## What the task asks
Please return the full listing below without altering anything.
START
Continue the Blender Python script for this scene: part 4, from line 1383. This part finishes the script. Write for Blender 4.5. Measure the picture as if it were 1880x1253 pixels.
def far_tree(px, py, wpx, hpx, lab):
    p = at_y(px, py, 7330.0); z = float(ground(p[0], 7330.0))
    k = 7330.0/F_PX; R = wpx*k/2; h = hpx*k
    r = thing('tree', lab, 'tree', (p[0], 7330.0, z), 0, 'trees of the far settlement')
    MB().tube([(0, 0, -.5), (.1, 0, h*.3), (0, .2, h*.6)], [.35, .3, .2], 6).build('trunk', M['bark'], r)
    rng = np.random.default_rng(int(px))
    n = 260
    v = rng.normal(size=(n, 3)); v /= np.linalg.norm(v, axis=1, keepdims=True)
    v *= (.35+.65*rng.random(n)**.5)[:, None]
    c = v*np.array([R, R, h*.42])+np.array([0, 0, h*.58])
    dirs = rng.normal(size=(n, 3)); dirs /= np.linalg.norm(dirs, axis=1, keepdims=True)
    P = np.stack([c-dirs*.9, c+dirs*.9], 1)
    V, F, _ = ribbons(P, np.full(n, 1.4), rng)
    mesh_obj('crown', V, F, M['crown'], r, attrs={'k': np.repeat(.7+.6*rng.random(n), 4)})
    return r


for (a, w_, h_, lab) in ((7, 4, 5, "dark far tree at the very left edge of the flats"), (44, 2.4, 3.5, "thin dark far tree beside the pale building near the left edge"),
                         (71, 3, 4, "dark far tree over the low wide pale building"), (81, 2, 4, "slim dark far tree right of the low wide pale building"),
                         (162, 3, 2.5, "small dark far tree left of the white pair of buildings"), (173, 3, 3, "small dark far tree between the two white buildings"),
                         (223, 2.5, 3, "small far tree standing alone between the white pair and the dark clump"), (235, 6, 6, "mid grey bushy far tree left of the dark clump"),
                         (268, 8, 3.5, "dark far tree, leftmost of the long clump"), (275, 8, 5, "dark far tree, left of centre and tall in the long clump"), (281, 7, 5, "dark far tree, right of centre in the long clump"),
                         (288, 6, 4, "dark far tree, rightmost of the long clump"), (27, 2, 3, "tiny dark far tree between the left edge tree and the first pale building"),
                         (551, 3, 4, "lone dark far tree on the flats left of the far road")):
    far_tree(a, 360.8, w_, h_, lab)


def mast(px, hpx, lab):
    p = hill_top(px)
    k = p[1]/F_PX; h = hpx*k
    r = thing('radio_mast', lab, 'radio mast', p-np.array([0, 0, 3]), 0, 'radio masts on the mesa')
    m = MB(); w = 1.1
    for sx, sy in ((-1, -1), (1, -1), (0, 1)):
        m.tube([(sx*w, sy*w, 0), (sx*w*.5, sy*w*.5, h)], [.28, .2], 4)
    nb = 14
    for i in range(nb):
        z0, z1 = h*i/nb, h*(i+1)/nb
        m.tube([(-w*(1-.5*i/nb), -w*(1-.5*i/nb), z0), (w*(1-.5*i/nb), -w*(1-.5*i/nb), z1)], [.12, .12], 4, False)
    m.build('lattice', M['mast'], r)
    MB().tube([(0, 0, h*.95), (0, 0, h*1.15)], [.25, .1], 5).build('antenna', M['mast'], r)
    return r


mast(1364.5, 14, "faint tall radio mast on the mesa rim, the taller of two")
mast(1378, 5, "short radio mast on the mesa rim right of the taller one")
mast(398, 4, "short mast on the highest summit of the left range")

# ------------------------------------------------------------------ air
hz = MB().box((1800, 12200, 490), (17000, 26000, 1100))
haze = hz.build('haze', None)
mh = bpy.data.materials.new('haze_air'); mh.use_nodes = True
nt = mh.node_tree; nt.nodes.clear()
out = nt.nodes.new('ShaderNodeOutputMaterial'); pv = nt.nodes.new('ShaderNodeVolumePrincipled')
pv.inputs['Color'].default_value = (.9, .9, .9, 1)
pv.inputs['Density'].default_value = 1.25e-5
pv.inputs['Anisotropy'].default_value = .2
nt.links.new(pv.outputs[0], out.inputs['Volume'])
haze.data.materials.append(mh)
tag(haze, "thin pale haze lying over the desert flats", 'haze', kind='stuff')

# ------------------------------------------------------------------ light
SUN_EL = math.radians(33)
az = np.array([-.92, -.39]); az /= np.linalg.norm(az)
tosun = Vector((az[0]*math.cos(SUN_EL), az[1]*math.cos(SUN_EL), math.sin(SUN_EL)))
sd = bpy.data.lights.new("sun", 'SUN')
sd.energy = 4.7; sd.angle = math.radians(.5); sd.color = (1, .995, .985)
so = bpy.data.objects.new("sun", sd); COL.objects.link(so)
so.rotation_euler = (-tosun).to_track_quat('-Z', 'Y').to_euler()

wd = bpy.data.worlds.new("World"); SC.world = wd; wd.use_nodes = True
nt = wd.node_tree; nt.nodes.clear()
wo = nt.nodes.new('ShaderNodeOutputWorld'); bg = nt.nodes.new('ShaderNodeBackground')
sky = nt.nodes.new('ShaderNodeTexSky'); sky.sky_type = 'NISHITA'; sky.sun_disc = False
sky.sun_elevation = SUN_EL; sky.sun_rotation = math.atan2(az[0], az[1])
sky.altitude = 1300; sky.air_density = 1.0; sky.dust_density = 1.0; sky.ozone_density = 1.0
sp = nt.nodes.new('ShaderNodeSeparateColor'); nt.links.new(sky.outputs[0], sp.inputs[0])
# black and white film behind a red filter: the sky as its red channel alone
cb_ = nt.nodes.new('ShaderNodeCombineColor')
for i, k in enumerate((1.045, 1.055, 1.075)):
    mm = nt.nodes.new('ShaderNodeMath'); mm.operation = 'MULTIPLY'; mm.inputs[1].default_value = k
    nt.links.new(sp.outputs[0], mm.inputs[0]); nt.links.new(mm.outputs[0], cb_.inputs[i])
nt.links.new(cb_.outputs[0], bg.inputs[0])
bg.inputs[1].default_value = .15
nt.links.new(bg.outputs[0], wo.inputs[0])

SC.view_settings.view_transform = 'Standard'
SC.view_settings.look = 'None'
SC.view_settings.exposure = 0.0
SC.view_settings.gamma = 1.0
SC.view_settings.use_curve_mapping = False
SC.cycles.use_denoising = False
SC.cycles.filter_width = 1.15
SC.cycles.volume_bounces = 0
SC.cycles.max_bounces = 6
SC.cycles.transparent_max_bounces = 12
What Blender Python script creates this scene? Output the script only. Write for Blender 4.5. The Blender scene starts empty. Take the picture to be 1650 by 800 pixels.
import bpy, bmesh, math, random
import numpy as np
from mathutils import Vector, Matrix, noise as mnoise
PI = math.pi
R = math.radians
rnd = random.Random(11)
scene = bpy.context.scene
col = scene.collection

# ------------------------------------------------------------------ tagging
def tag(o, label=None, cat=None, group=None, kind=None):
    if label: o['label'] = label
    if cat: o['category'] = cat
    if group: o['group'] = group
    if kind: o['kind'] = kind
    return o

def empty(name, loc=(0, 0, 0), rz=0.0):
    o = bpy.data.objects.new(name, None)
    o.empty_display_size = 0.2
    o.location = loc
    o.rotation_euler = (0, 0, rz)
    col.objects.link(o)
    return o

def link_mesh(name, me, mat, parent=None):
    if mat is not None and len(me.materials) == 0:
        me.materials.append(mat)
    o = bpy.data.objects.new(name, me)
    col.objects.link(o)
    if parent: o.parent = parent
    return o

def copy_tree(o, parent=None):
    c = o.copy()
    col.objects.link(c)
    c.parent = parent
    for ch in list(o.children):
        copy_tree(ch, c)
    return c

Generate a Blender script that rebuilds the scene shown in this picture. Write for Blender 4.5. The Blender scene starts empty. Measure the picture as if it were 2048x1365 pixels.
END
## Reply
Continue the Blender Python script for this scene: part 4, from line 1383. This part finishes the script. Write for Blender 4.5. Measure the picture as if it were 1880x1253 pixels.
def far_tree(px, py, wpx, hpx, lab):
    p = at_y(px, py, 7330.0); z = float(ground(p[0], 7330.0))
    k = 7330.0/F_PX; R = wpx*k/2; h = hpx*k
    r = thing('tree', lab, 'tree', (p[0], 7330.0, z), 0, 'trees of the far settlement')
    MB().tube([(0, 0, -.5), (.1, 0, h*.3), (0, .2, h*.6)], [.35, .3, .2], 6).build('trunk', M['bark'], r)
    rng = np.random.default_rng(int(px))
    n = 260
    v = rng.normal(size=(n, 3)); v /= np.linalg.norm(v, axis=1, keepdims=True)
    v *= (.35+.65*rng.random(n)**.5)[:, None]
    c = v*np.array([R, R, h*.42])+np.array([0, 0, h*.58])
    dirs = rng.normal(size=(n, 3)); dirs /= np.linalg.norm(dirs, axis=1, keepdims=True)
    P = np.stack([c-dirs*.9, c+dirs*.9], 1)
    V, F, _ = ribbons(P, np.full(n, 1.4), rng)
    mesh_obj('crown', V, F, M['crown'], r, attrs={'k': np.repeat(.7+.6*rng.random(n), 4)})
    return r


for (a, w_, h_, lab) in ((7, 4, 5, "dark far tree at the very left edge of the flats"), (44, 2.4, 3.5, "thin dark far tree beside the pale building near the left edge"),
                         (71, 3, 4, "dark far tree over the low wide pale building"), (81, 2, 4, "slim dark far tree right of the low wide pale building"),
                         (162, 3, 2.5, "small dark far tree left of the white pair of buildings"), (173, 3, 3, "small dark far tree between the two white buildings"),
                         (223, 2.5, 3, "small far tree standing alone between the white pair and the dark clump"), (235, 6, 6, "mid grey bushy far tree left of the dark clump"),
                         (268, 8, 3.5, "dark far tree, leftmost of the long clump"), (275, 8, 5, "dark far tree, left of centre and tall in the long clump"), (281, 7, 5, "dark far tree, right of centre in the long clump"),
                         (288, 6, 4, "dark far tree, rightmost of the long clump"), (27, 2, 3, "tiny dark far tree between the left edge tree and the first pale building"),
                         (551, 3, 4, "lone dark far tree on the flats left of the far road")):
    far_tree(a, 360.8, w_, h_, lab)


def mast(px, hpx, lab):
    p = hill_top(px)
    k = p[1]/F_PX; h = hpx*k
    r = thing('radio_mast', lab, 'radio mast', p-np.array([0, 0, 3]), 0, 'radio masts on the mesa')
    m = MB(); w = 1.1
    for sx, sy in ((-1, -1), (1, -1), (0, 1)):
        m.tube([(sx*w, sy*w, 0), (sx*w*.5, sy*w*.5, h)], [.28, .2], 4)
    nb = 14
    for i in range(nb):
        z0, z1 = h*i/nb, h*(i+1)/nb
        m.tube([(-w*(1-.5*i/nb), -w*(1-.5*i/nb), z0), (w*(1-.5*i/nb), -w*(1-.5*i/nb), z1)], [.12, .12], 4, False)
    m.build('lattice', M['mast'], r)
    MB().tube([(0, 0, h*.95), (0, 0, h*1.15)], [.25, .1], 5).build('antenna', M['mast'], r)
    return r


mast(1364.5, 14, "faint tall radio mast on the mesa rim, the taller of two")
mast(1378, 5, "short radio mast on the mesa rim right of the taller one")
mast(398, 4, "short mast on the highest summit of the left range")

# ------------------------------------------------------------------ air
hz = MB().box((1800, 12200, 490), (17000, 26000, 1100))
haze = hz.build('haze', None)
mh = bpy.data.materials.new('haze_air'); mh.use_nodes = True
nt = mh.node_tree; nt.nodes.clear()
out = nt.nodes.new('ShaderNodeOutputMaterial'); pv = nt.nodes.new('ShaderNodeVolumePrincipled')
pv.inputs['Color'].default_value = (.9, .9, .9, 1)
pv.inputs['Density'].default_value = 1.25e-5
pv.inputs['Anisotropy'].default_value = .2
nt.links.new(pv.outputs[0], out.inputs['Volume'])
haze.data.materials.append(mh)
tag(haze, "thin pale haze lying over the desert flats", 'haze', kind='stuff')

# ------------------------------------------------------------------ light
SUN_EL = math.radians(33)
az = np.array([-.92, -.39]); az /= np.linalg.norm(az)
tosun = Vector((az[0]*math.cos(SUN_EL), az[1]*math.cos(SUN_EL), math.sin(SUN_EL)))
sd = bpy.data.lights.new("sun", 'SUN')
sd.energy = 4.7; sd.angle = math.radians(.5); sd.color = (1, .995, .985)
so = bpy.data.objects.new("sun", sd); COL.objects.link(so)
so.rotation_euler = (-tosun).to_track_quat('-Z', 'Y').to_euler()

wd = bpy.data.worlds.new("World"); SC.world = wd; wd.use_nodes = True
nt = wd.node_tree; nt.nodes.clear()
wo = nt.nodes.new('ShaderNodeOutputWorld'); bg = nt.nodes.new('ShaderNodeBackground')
sky = nt.nodes.new('ShaderNodeTexSky'); sky.sky_type = 'NISHITA'; sky.sun_disc = False
sky.sun_elevation = SUN_EL; sky.sun_rotation = math.atan2(az[0], az[1])
sky.altitude = 1300; sky.air_density = 1.0; sky.dust_density = 1.0; sky.ozone_density = 1.0
sp = nt.nodes.new('ShaderNodeSeparateColor'); nt.links.new(sky.outputs[0], sp.inputs[0])
# black and white film behind a red filter: the sky as its red channel alone
cb_ = nt.nodes.new('ShaderNodeCombineColor')
for i, k in enumerate((1.045, 1.055, 1.075)):
    mm = nt.nodes.new('ShaderNodeMath'); mm.operation = 'MULTIPLY'; mm.inputs[1].default_value = k
    nt.links.new(sp.outputs[0], mm.inputs[0]); nt.links.new(mm.outputs[0], cb_.inputs[i])
nt.links.new(cb_.outputs[0], bg.inputs[0])
bg.inputs[1].default_value = .15
nt.links.new(bg.outputs[0], wo.inputs[0])

SC.view_settings.view_transform = 'Standard'
SC.view_settings.look = 'None'
SC.view_settings.exposure = 0.0
SC.view_settings.gamma = 1.0
SC.view_settings.use_curve_mapping = False
SC.cycles.use_denoising = False
SC.cycles.filter_width = 1.15
SC.cycles.volume_bounces = 0
SC.cycles.max_bounces = 6
SC.cycles.transparent_max_bounces = 12
What Blender Python script creates this scene? Output the script only. Write for Blender 4.5. The Blender scene starts empty. Take the picture to be 1650 by 800 pixels.
import bpy, bmesh, math, random
import numpy as np
from mathutils import Vector, Matrix, noise as mnoise
PI = math.pi
R = math.radians
rnd = random.Random(11)
scene = bpy.context.scene
col = scene.collection

# ------------------------------------------------------------------ tagging
def tag(o, label=None, cat=None, group=None, kind=None):
    if label: o['label'] = label
    if cat: o['category'] = cat
    if group: o['group'] = group
    if kind: o['kind'] = kind
    return o

def empty(name, loc=(0, 0, 0), rz=0.0):
    o = bpy.data.objects.new(name, None)
    o.empty_display_size = 0.2
    o.location = loc
    o.rotation_euler = (0, 0, rz)
    col.objects.link(o)
    return o

def link_mesh(name, me, mat, parent=None):
    if mat is not None and len(me.materials) == 0:
        me.materials.append(mat)
    o = bpy.data.objects.new(name, me)
    col.objects.link(o)
    if parent: o.parent = parent
    return o

def copy_tree(o, parent=None):
    c = o.copy()
    col.objects.link(c)
    c.parent = parent
    for ch in list(o.children):
        copy_tree(ch, c)
    return c

Generate a Blender script that rebuilds the scene shown in this picture. Write for Blender 4.5. The Blender scene starts empty. Measure the picture as if it were 2048x1365 pixels.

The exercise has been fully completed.